Evangelicals, and Why Kellyanne Conway Blamed Late-Night Comedians for the Pittsburgh Synagogue Shooting

Evangelicals, and Why Kellyanne Conway Blamed Late-Night Comedians for the Pittsburgh Synagogue Shooting 2018-11-14T07:09:06-04:00

After last month’s shooting in a Pittsburgh synagogue, Kellyanne Conway stated that—actually, let me put it in her words:

The anti-religiosity in this country that is somehow in vogue and funny to make fun of anybody of faith to constantly be making fun of people who express religion, the late-night comedians, the unfunny people on TV shows — it’s always anti-religious. And remember, these people were gunned down in their place of worship, as were the people in South Carolina several years ago. And they were there because they’re people of faith, and it’s that faith that needs to bring us together. This is no time to be driving God out of the public square.

I know I’m running a bit late addressing this one—others responded to Conway’s statements when she first made them two weeks ago—but I want to pause here for a moment because I think there’s something worth discussing here. It has to do with evangelicals.

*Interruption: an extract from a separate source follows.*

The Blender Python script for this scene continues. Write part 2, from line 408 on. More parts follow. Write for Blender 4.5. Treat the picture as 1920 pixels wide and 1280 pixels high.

There are a lot of problems with Conway’s statement, the most obvious being her erasing of anti-semitism. If the shooting happened because of some sort of vague “anti-religious” sentiment, anti-semitism drops out of the picture and becomes unimportant. What’s important, Conway says, is that we’re “driving God out of the public square.” In other words, more prayer in schools please.

But there’s another piece here, and that has to do with Conway’s reference to late-night comedians. This comment stuck in my mind because the anti-religiosity of late-night comedians is a talking point that I grew up with, in an evangelical family and church community. Late-night comedians were anti-religious in general, the argument went, and they were anti-evangelical in particular.

But if late night comedians being “anti-religious” were the cause of shootings in houses of worship, as Conway alleges, wouldn’t we expect to see this sort of tragedy more evenly distributed? Certainly, last year’s church shooting in Texas occurred in a run-of-the-mill Protestant church, but that shooting was domestic-violence related, not motivated by anti-religious sentiment.

What other shootings have we seen in houses of worship in recent years?

Consider other high-profile, non-domestic-violence-related shootings in houses of worship: a politically motivated right-wing shooting at a Unitarian Universalist church in Tennessee in 2008; a white supremacist shooting at a Sikh temple in Wisconsin in 2012; and a white supremacist shooting at an African American church in South Carolina in 2015. Is there a pattern emerging?

Conway actually referenced the South Carolina shooting. “These people were gunned down in their place of worship, as were the people in South Carolina several years ago,” she said of those who died in the Synagogue shooting. “And they were there because they’re people of faith.” But those worshiping in the Tree of Life synagogue weren’t killed because they were “people of faith.” they were killed because they were Jewish. Those gunned down in South Carolina weren’t killed because they were “people of faith” either. They were killed because they were black.

None of these shootings fit the Conway’s portrayal—this has never been about some sort of vague anti-religious sentiment. The talking point Conway plays into with her comments—that late-night comedians are “anti-religious”—typically posits that comedians make fun of evangelicals in particular, sometimes while treating other religious groups with kid gloves. Yet these shootings have not taken place in evangelical churches. They happen other places, for other reasons. It would behoove Conway to consider that her portrayal of what happened and why might be wrong.

For their part, evangelicals need to take five and consider how well their perception of the world—and of themselves as an embattled, persecuted minority—actually reflects reality. And then maybe they should stop listening to the NRA and start listening to communities forced to live in fear of being gunned down by white supremacists or anti-semites.

While pulling up articles for this post, I came upon one other thing that I wanted to mention. It has to do with the white supremacist church shooting in Charleston, South Carolina in 2015. Last month, when pipe bombings were mailed to major Democrat politicians and funders, Trump asked why media were tying the pipe bomber to him, as though he were somehow at fault, when the media never similarly tied Obama to the Charleston shooting.

No, really. It was in a Fox News interview:

“I was in the headline of the Washington Post — my name associated with this crazy bomber, ‘Trump bomber’ or something. They didn’t do that with President Obama with the church — the horrible situation with the church.”

As Vox notes, Obama actually took responsibility for a laps in the gun background check system that allowed the Charleston perpetrator to buy a gun when he should not have been able to. But the idea that a a white supremacist shooting a black church could be pinned on the nation’s first black president—the way a bombing carried out by a Trump fan can be tied to Trump—is ludicrous.

There are a lot of things that have been hard to watch in the past two years. Next to the separation of children from their parents at the border, the walking back of LGBTQ protections, the withdrawal from the Paris Agreement and the Iran nuclear deal, and the appointment of Brett Kavanaugh to the U.S. Supreme Court, the lies and the lack of decorum present in Trump and Conway’s statements can look rather small—but they still rankle.